Microsoft spokeswoman Debbie Anderson said Monday that there was a still a chance some of the lost user data could be restored from a backup system. Engineers were working at it in the Microsoft data center where the failure occurred, she said.
The phones were troubled by a data outage a week ago. Service was intermittent last week, and then users started reporting that their Sidekicks were wiped of all personal information.
"This has been a terrible experience," said Mary Boyle, of Silver Spring, Md. She lost more than 500 contacts, 100 pictures, a to-do list and dozens of Web site passwords. She also spent about eight hours on the phone with T-Mobile's technical support last week, trying to deal with the outage, she said.
On Saturday, T-Mobile and Microsoft warned customers not to restart their phones, remove the batteries or let the phones run down their batteries. Boyle said she did none of those things, yet her data disappeared anyway. She switched to a BlackBerry from Verizon Wireless on Monday, and said she had no intention of paying T-Mobile for quitting her contract early.
"As far as I'm concerned, they very much broke their contract with me before I broke theirs," she said.
Although the underlying data services were working again Monday, T-Mobile was still advising customers not to reset their phones. T-Mobile also was listing all Sidekicks as "out of stock" on its Web site Monday.
It's not clear how many customers have been affected, or how many Sidekicks are in operation, though the figure could approach 1 million, judging by T-Mobile's financial statements. The phone, which exists in several versions, has never been a huge seller since it launched in 2002, but it's very popular among young, urban customers, and it has had a certain cachet as a celebrity phone. Most famously, Paris Hilton used a Sidekick. Users have appreciated its large QWERTY keyboard for text messaging, a feature now copied by mainstream phones.
Microsoft bought Danger Inc., the maker of the Sidekick, last year in an attempt to revitalize its "smart" phone software portfolio. T-Mobile is part of Deutsche Telekom AG.
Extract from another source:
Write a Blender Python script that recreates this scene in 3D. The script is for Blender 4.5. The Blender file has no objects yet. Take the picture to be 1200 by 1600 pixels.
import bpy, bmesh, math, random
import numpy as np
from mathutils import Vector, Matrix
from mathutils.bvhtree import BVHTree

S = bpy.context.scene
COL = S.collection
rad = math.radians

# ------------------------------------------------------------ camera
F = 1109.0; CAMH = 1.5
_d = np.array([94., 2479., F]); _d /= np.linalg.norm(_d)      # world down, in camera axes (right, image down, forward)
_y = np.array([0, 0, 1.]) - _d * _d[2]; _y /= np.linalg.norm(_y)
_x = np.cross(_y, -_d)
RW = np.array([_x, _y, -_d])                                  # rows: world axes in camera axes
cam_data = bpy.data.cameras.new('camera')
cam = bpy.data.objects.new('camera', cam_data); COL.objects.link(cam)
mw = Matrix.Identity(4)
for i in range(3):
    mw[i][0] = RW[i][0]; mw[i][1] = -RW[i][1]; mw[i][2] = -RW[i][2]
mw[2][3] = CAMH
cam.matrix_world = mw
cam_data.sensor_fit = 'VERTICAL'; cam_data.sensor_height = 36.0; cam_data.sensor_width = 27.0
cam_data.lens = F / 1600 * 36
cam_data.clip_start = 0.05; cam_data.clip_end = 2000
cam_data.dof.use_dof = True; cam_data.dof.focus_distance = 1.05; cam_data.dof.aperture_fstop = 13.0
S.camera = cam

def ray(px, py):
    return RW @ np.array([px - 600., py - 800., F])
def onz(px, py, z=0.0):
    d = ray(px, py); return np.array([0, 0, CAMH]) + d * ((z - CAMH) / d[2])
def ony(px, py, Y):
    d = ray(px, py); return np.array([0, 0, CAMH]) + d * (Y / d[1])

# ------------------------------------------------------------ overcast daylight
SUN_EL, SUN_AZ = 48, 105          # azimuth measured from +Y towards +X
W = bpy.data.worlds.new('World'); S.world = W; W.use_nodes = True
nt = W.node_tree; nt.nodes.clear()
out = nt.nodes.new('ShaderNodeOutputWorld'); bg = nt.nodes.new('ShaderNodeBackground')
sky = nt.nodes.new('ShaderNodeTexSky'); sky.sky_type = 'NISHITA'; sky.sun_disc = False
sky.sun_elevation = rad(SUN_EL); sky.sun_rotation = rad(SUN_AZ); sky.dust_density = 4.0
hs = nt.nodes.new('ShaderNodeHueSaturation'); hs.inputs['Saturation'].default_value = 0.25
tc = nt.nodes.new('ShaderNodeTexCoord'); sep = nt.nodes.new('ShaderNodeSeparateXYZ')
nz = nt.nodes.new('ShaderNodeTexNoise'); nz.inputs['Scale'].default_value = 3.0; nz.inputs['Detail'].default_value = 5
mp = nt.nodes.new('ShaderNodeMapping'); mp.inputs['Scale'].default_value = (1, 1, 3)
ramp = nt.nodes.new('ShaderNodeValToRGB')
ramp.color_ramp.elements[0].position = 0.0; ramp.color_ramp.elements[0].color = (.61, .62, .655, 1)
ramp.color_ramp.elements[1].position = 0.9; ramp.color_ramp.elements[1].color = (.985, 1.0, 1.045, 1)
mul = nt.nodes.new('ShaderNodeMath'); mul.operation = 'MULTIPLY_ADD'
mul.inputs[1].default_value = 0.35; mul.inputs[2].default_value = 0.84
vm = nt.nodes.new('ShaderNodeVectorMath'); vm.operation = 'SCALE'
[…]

The Sidekick's remote data storage feature was ahead of its time and served as a selling point for the device. It meant that if someone lost a phone, the contents could easily be downloaded to a new one. But the Sidekick didn't complement the remote storage with a convenient way to save all data locally. Most newer phones, such as Apple Inc.'s iPhone, are designed to back up a user's data when the device is connected to a PC.
Increasingly, consumers and businesses are relying on "cloud" services - in which e-mail, word processing and other applications store their data in remote server farms rather than on the machines where the work is performed. Providers such as Google Inc. back up the data, but as the Sidekick incident demonstrates, having a local backup can be essential.